OK, but where does she advocate for giving taxpayer dollars to faith-based organizgtions? Her campaign site doesn't say anything abou that (I also noticed a complete lack of anything about reinstating alcohol prohibition). I'm not denying that she could support such things, but just because you know some fundy Christians who think that is a proper role of government doesn't make it her stance. I know plenty of very fundamentalist Christians who have major problems with government money getting mixed together with church money (though not so much with the school voucher system you mentioned, but that is somewhat of a different, or at least more complex, issue). In fact, an awful lot of the Glenn Beck types see government funded faith based initiatives as a potential attempt by government to gain leverage and influence on church communities, and as such they are militantly against it.
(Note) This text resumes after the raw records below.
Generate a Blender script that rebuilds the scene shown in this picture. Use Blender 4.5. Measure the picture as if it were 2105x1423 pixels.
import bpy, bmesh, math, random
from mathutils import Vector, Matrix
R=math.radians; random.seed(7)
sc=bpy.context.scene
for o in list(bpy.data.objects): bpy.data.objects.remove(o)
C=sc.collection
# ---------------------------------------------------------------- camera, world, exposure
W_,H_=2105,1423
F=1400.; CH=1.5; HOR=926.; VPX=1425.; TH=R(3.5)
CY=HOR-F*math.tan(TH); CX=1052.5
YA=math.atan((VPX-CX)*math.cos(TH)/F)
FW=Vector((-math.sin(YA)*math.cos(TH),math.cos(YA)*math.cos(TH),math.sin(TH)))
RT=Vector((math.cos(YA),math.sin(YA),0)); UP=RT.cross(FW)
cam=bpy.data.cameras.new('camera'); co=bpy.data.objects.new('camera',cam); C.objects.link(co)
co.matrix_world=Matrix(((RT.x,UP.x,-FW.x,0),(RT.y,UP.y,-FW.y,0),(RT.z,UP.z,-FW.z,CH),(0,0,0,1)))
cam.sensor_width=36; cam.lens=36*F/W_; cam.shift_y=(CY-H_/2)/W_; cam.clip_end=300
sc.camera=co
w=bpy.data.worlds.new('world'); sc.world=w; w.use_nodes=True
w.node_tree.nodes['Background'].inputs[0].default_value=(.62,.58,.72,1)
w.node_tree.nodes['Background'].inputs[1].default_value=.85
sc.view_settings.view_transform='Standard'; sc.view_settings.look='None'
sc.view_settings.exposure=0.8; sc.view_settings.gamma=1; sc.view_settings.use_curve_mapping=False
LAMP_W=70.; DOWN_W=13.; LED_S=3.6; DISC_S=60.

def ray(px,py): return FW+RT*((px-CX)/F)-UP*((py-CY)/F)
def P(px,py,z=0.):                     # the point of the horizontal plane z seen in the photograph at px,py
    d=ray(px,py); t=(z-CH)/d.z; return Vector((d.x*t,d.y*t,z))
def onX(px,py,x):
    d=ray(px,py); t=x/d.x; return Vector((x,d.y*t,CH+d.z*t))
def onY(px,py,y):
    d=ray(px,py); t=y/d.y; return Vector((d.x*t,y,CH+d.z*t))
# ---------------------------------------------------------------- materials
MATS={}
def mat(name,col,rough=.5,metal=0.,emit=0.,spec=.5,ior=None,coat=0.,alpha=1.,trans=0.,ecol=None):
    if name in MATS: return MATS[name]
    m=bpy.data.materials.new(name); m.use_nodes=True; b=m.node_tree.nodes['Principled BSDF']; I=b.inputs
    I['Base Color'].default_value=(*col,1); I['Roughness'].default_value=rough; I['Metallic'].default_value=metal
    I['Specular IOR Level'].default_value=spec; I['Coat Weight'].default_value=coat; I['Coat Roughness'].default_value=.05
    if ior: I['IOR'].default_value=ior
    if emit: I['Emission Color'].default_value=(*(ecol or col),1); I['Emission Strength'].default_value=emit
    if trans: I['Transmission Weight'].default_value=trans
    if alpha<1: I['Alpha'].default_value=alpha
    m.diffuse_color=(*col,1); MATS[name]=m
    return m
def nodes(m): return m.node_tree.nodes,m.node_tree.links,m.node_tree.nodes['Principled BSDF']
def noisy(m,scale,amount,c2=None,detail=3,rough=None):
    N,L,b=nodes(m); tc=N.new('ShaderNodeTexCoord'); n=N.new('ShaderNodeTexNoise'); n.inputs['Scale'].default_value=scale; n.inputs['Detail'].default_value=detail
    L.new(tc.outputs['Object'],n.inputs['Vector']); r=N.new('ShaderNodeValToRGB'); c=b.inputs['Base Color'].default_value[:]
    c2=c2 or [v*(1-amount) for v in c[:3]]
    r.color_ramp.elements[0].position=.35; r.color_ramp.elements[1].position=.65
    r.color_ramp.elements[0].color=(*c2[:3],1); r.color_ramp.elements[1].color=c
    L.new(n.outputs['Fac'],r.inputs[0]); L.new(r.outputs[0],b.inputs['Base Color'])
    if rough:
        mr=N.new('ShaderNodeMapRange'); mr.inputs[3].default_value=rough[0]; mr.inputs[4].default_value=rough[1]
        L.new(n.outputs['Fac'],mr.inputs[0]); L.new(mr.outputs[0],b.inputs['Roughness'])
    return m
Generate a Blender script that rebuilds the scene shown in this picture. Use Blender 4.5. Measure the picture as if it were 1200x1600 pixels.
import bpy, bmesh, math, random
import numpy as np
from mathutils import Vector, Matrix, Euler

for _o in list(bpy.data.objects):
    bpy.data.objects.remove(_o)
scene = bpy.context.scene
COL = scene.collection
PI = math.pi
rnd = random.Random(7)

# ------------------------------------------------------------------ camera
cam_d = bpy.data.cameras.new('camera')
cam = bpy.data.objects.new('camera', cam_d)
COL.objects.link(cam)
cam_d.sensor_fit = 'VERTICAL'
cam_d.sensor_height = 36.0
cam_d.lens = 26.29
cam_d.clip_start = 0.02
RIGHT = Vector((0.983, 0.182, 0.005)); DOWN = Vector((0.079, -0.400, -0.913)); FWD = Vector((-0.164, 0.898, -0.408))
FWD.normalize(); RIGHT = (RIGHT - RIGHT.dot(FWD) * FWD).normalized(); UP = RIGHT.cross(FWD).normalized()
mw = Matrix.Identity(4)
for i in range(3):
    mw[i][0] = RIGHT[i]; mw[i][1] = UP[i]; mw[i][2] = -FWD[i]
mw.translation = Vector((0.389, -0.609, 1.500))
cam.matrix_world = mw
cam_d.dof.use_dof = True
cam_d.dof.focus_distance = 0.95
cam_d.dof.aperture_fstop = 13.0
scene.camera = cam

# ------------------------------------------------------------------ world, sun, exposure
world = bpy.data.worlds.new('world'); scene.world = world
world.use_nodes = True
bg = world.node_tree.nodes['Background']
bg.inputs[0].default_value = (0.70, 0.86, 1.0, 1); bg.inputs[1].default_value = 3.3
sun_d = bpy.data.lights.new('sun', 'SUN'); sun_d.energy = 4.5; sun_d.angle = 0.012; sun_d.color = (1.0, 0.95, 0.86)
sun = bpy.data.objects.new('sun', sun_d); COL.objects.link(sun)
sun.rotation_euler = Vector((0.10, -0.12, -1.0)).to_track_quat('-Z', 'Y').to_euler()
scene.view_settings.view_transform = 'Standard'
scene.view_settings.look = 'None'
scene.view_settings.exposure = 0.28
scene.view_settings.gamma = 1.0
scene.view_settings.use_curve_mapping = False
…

How do you know Sharon Angle isn't one of those types?

"what I do fear is the growing ascendance among conservatism of the kooks like Angle and Palin, and the willingness of rational conservatives to tolerate such kooks and even acquiesce in their driving the conservative movement."

Feel free to point out alternatives. I'm not crazy about Angle, but if the decision is between her and the party of "the federal government can do most anything in this country" do you realy think I am being irrational by supporting her over Reid? As a libertarian, I long ago conceded the fact that my "perfect" candidate would never stand a chance in hell of being elected to high office in this country, so I am always looking at candidates in terms of representing the lesser of various evils. And to that effect, wanting to keep gays from getting married is, objectively speaking, less evil than wanting to extend heretofore unheard of powers to the federal government to force individuals to buy things from the private sector, under threat of imprisonment or death if they refuse.